Fast focal ratio refractor performance with narrowband light pollution filters: Refractors tend to perform better at the same focal ratio than reflectors, because there is no central obstruction to block rays which more perpendicular to the filter. Therefore the proportion of rays in the ray-bundle which are perpendicular to the filter is always greater than a reflector could produce. Therefore refractors should always give better performance with the same filter at the same focal ratio, assuming the filter is on-target CWL and has a narrow bandpass of about 7nm or less. This is particularly visible in the red regions of the spectrum such as Ha and Sii wavelengths. Here’s an interesting article which attempts to compare filter performance between refractors and reflectors at fast focal ratios by simulating various wavelengths and focal ratios.

Generalised conclusions:

  1. The faster the F-Ratio, the more tilt.

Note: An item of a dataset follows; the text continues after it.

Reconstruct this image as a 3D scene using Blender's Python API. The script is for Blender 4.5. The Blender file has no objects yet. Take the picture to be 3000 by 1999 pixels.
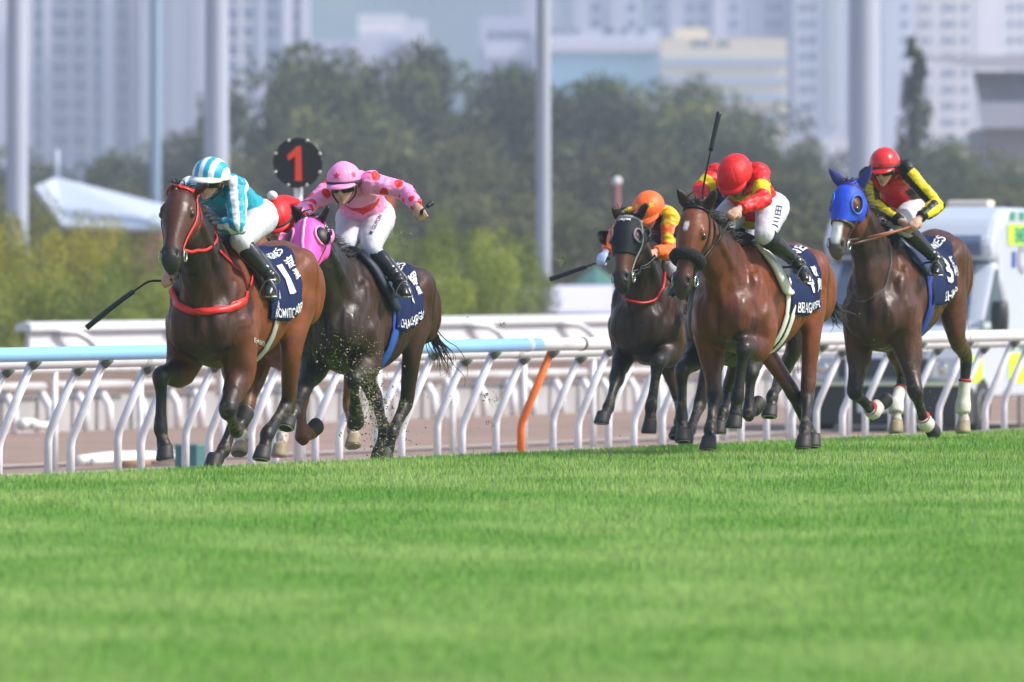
import bpy, bmesh, math, random
import numpy as np
from mathutils import Vector, Matrix, noise as mnoise
from mathutils.bvhtree import BVHTree

random.seed(7)
rng = np.random.default_rng(11)
scene = bpy.context.scene
COL = scene.collection

# ------------------------------------------------------------------ camera
HC = 1.32                    # lens height above the turf
FPX = 400.0 / 36.0 * 3000.0  # 400 mm lens, in photo pixels
HY = 775.0                   # photo row of the horizon
cam_d = bpy.data.cameras.new("camera")
cam_d.lens = 400.0
cam_d.sensor_width = 36.0
cam_d.clip_start = 0.5
cam_d.clip_end = 9000.0
cam_d.dof.use_dof = True
cam_d.dof.focus_distance = 76.5
cam_d.dof.aperture_fstop = 5.6
cam = bpy.data.objects.new("camera", cam_d)
COL.objects.link(cam)
cam.location = (0, 0, HC)
cam.rotation_euler = (math.radians(90) - math.atan((1000 - HY) / FPX), 0, 0)
scene.camera = cam

# ------------------------------------------------------------------ light
SUN_EL, SUN_AZ = 46.0, 102.0     # azimuth clockwise from +Y: the sun stands to the right, a little behind the lens
w = bpy.data.worlds.new("World")
scene.world = w
w.use_nodes = True
nt = w.node_tree
bg = nt.nodes["Background"]
sky = nt.nodes.new("ShaderNodeTexSky")
sky.sky_type = 'NISHITA'
sky.sun_disc = False
sky.sun_elevation = math.radians(SUN_EL)
sky.sun_rotation = math.radians(SUN_AZ)
sky.air_density = 1.0
sky.dust_density = 2.5
sky.ozone_density = 1.0
nt.links.new(sky.outputs[0], bg.inputs[0])
bg.inputs[1].default_value = 0.135
sl = bpy.data.lights.new("sun", 'SUN')
sl.energy = 3.2
sl.angle = math.radians(6.0)
sl.color = (1.0, 0.95, 0.88)
so = bpy.data.objects.new("sun", sl)
COL.objects.link(so)
_e, _a = math.radians(SUN_EL), math.radians(SUN_AZ)
SUN = Vector((math.sin(_a) * math.cos(_e), math.cos(_a) * math.cos(_e), math.sin(_e)))
so.rotation_euler = SUN.to_track_quat('Z', 'Y').to_euler()
so.location = (30, 0, 40)
scene.view_settings.view_transform = 'Standard'
scene.view_settings.look = 'None'
scene.view_settings.exposure = 0.60
scene.view_settings.gamma = 1.0
scene.render.engine = 'CYCLES'
scene.cycles.use_denoising = True
scene.cycles.max_bounces = 6
scene.cycles.volume_bounces = 1

# ------------------------------------------------------------------ helpers
CAM = np.array([0.0, 0.0, HC])
UP = np.array([0.0, 0.0, 1.0])

def ray(px, py):
    return np.array([(px - 1500) / FPX, 1.0, -(py - HY) / FPX])

def at(px, py, Y):
    return CAM + Y * ray(px, py)

def flat(px, py, z=0.0):
    return at(px, py, (HC - z) / ((py - HY) / FPX))

def A(*v):
    return np.array(v, float)

def nrm(v):
    v = np.asarray(v, float)
    return v / max(1e-9, np.linalg.norm(v))

def tag(o, label=None, cat=None, group=None, kind=None):
    if label: o['label'] = label
    if cat: o['category'] = cat
    if group: o['group'] = group
    if kind: o['kind'] = kind
    return o

def origin(o):
    p = np.zeros(3)
    while o is not None:
        p = p + np.array(o.location)
        o = o.parent
    return p

def empty(name, loc, label=None, cat=None, group=None):
    o = bpy.data.objects.new(name, None)
    o.empty_display_size = 0.2
    COL.objects.link(o)
    o.location = tuple(loc)
    return tag(o, label, cat, group)

class MB:
    """mesh builder in world coordinates"""
    def __init__(self):
        self.v, self.f, self.mi = [], [], []
        self.n = 0
    def add(self, verts, faces, mi=0):
        verts = np.asarray(verts, float).reshape(-1, 3)
        b = self.n
        self.v.append(verts); self.n += len(verts)
        self.f.extend([tuple(i + b for i in f) for f in faces])
        self.mi.extend([mi] * len(faces))
        return self
    def loft(self, rings, closed=True, caps=True, mi=0):
        rings = [np.asarray(r, float) for r in rings]
        n = len(rings[0]); m = len(rings)
        fs = []
        for i in range(m - 1):
            for j in range(n if closed else n - 1):
                k = (j + 1) % n
                fs.append((i * n + j, i * n + k, (i + 1) * n + k, (i + 1) * n + j))
        V = np.concatenate(rings)
        if caps:
            V = np.concatenate([V, rings[0].mean(0)[None], rings[-1].mean(0)[None]])
            c0, c1 = m * n, m * n + 1
            for j in range(n):
                k = (j + 1) % n
                fs.append((k, j, c0))
                fs.append(((m - 1) * n + j, (m - 1) * n + k, c1))
        return self.add(V, fs, mi)
    def tube(self, pts, r, n=8, side=None, ry=None, sub=1, caps=True, mi=0, ring=False):
        """tube through points; r along `side`, ry across it"""
        P = np.asarray(pts, float)
        m = len(P)
        r = np.full(m, r, float) if np.isscalar(r) else np.asarray(r, float)
        ry = r if ry is None else (np.full(m, ry, float) if np.isscalar(ry) else np.asarray(ry, float))
        if sub > 1 and not ring:
            D = catmull(np.concatenate([P, r[:, None], ry[:, None]], 1), sub)
            P, r, ry = D[:, :3], D[:, 3], D[:, 4]
            m = len(P)
        if ring:
            T = np.roll(P, -1, 0) - np.roll(P, 1, 0)
        else:
            T = np.gradient(P, axis=0)
        T /= np.maximum(1e-9, np.linalg.norm(T, axis=1))[:, None]
        prev = np.asarray(side if side is not None else (A(1, 0, 0) if abs(T[0][0]) < .8 else A(0, 0, 1)), float)
        rings = []
        th = np.linspace(0, 2 * np.pi, n, endpoint=False)
        for i in range(m):
            s = (np.asarray(side, float) if side is not None else prev)
            s = s - T[i] * s.dot(T[i])
            if np.linalg.norm(s) < 1e-3:
                s = prev - T[i] * prev.dot(T[i])
            s = nrm(s); prev = s
            o = np.cross(T[i], s)
            rings.append(P[i] + r[i] * np.cos(th)[:, None] * s + ry[i] * np.sin(th)[:, None] * o)
        if ring:
            rings.append(rings[0]); caps = False
        return self.loft(rings, caps=caps, mi=mi)
    def ell(self, c, rad, ax=None, n=12, m=8, mi=0):
        ax = np.eye(3) if ax is None else np.asarray(ax, float)
        V = [np.asarray(c) + ax[2] * rad[2]]
        for i in range(1, m):
            p = math.pi * i / m
            for j in range(n):
                t = 2 * math.pi * j / n
                V.append(np.asarray(c) + ax[0] * rad[0] * math.sin(p) * math.cos(t) + ax[1] * rad[1] * math.sin(p) * math.sin(t) + ax[2] * rad[2] * math.cos(p))
        V.append(np.asarray(c) - ax[2] * rad[2])
        fs = []
        for j in range(n):
            fs.append((0, 1 + j, 1 + (j + 1) % n))
            fs.append((len(V) - 1, 1 + (m - 2) * n + (j + 1) % n, 1 + (m - 2) * n + j))
        for i in range(m - 2):
            for j in range(n):
                k = (j + 1) % n
                fs.append((1 + i * n + j, 1 + (i + 1) * n + j, 1 + (i + 1) * n + k, 1 + i * n + k))
        return self.add(V, fs, mi)
    def box(self, c, half, ax=None, mi=0):
        ax = np.eye(3) if ax is None else np.asarray(ax, float)
        V = [np.asarray(c, float) + sx * half[0] * ax[0] + sy * half[1] * ax[1] + sz * half[2] * ax[2]
             for sx in (-1, 1) for sy in (-1, 1) for sz in (-1, 1)]
        return self.add(V, [(0, 1, 3, 2), (4, 6, 7, 5), (0, 4, 5, 1), (2, 3, 7, 6), (0, 2, 6, 4), (1, 5, 7, 3)], mi)
    def mesh(self, name, off=None, smooth=True):
        V = np.concatenate(self.v) if self.v else np.zeros((0, 3))
        if off is not None: V = V - off
        me = bpy.data.meshes.new(name)
        me.from_pydata(V.tolist(), [], self.f)
        if any(self.mi):
            me.polygons.foreach_set('material_index', self.mi)
        if smooth: me.polygons.foreach_set('use_smooth', [True] * len(me.polygons))
        me.update()
        return me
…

  2. Filters with the narrowest bandpass give better contrast than those with wider bandpass.
  3. Filters with the narrowest bandpass will always be more sensitive to tilt.
  4. At the same focal ratio, fast refractors deliver better contrast with narrowband filters than fast reflectors.
  5. Ha and Sii wavelengths are the most affected by tilt, while Oiii and Hb are quite tolerant.
  6. For ultra-fast scopes, especially reflectors, a specially pre-shifted or wider FWHM filter is your best bet.